▸ PROBLEM DETAILS: Return all lines with the word "scene" in them.

▸ AVAILABLE DATA:
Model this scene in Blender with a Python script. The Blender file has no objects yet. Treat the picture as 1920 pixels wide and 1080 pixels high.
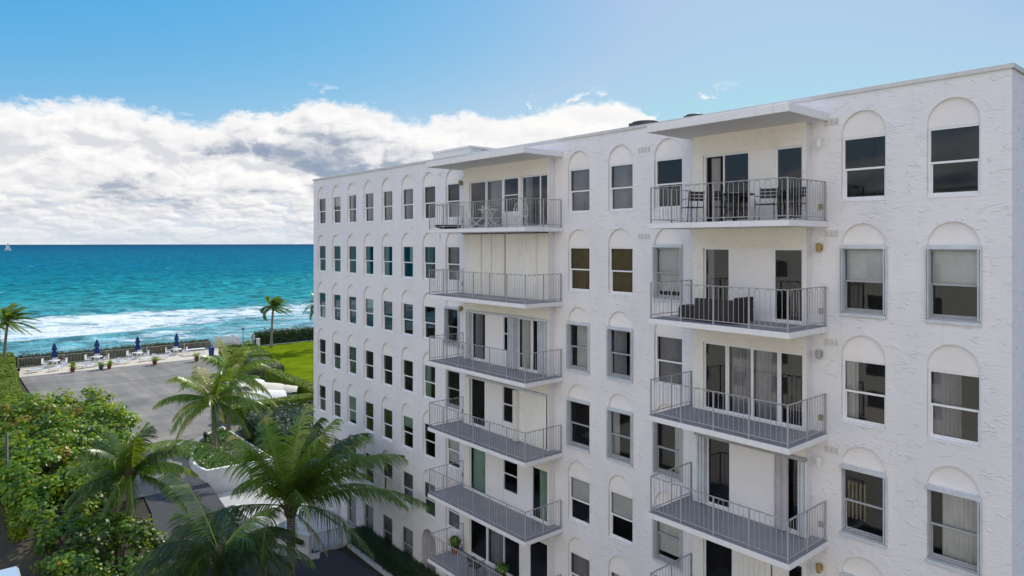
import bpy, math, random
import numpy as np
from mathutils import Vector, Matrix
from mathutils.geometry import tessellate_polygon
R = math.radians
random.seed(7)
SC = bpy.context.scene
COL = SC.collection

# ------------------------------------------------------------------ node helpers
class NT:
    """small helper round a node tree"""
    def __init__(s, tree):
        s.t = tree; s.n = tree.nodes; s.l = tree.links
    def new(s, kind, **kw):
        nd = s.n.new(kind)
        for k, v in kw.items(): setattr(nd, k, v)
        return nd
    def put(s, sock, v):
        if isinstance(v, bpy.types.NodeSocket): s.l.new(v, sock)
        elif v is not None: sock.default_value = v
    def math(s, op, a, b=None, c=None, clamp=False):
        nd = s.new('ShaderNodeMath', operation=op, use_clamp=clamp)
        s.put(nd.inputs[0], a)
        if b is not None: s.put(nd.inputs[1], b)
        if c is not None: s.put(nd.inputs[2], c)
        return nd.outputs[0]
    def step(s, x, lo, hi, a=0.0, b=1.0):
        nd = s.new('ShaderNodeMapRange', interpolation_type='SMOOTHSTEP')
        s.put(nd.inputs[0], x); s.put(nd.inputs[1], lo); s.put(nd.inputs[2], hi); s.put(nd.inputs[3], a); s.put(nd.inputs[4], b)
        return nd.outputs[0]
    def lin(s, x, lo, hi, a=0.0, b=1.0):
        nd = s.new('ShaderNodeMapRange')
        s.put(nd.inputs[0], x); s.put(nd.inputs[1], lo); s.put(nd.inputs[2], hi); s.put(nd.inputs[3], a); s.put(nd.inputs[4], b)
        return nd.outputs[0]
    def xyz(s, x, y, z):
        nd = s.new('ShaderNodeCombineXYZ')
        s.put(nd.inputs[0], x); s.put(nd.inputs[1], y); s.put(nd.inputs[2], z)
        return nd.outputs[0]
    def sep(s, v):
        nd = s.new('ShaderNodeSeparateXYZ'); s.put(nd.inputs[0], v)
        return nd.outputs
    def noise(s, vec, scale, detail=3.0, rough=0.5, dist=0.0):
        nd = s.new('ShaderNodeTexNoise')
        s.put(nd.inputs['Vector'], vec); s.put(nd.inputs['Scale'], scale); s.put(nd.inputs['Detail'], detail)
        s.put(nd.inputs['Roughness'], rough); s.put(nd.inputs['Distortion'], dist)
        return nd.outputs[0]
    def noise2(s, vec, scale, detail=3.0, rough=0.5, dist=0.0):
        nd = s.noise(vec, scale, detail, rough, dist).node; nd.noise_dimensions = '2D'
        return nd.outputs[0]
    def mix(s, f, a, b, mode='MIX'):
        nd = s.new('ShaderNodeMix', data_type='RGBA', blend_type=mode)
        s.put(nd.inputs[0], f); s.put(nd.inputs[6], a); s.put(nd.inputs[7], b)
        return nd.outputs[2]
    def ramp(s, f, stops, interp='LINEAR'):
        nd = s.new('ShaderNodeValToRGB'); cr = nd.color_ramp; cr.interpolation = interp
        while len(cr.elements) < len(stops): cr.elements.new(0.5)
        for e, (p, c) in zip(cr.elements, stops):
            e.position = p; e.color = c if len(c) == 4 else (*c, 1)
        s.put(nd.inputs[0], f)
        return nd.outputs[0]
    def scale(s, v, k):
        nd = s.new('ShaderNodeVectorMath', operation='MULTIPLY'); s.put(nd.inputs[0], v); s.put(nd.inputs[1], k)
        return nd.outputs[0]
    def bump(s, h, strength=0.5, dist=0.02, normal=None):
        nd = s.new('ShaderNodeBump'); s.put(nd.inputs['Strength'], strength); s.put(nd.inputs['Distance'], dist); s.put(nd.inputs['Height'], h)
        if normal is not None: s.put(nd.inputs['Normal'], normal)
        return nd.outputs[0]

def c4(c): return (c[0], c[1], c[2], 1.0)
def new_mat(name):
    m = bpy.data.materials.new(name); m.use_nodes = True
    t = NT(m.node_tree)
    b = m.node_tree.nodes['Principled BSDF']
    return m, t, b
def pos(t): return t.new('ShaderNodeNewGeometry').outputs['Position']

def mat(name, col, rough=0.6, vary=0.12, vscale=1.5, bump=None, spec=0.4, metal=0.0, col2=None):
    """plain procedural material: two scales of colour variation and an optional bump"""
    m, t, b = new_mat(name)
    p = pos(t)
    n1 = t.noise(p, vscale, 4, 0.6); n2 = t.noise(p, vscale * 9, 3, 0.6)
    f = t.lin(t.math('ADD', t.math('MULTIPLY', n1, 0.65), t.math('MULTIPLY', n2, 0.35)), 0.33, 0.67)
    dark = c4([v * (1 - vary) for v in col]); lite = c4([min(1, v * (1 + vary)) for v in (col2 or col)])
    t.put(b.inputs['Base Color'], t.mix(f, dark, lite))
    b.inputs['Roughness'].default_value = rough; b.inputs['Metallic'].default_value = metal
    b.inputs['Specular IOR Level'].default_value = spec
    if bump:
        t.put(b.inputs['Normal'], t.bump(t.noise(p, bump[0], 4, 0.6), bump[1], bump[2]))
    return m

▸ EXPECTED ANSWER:
Model this scene in Blender with a Python script. The Blender file has no objects yet. Treat the picture as 1920 pixels wide and 1080 pixels high.
SC = bpy.context.scene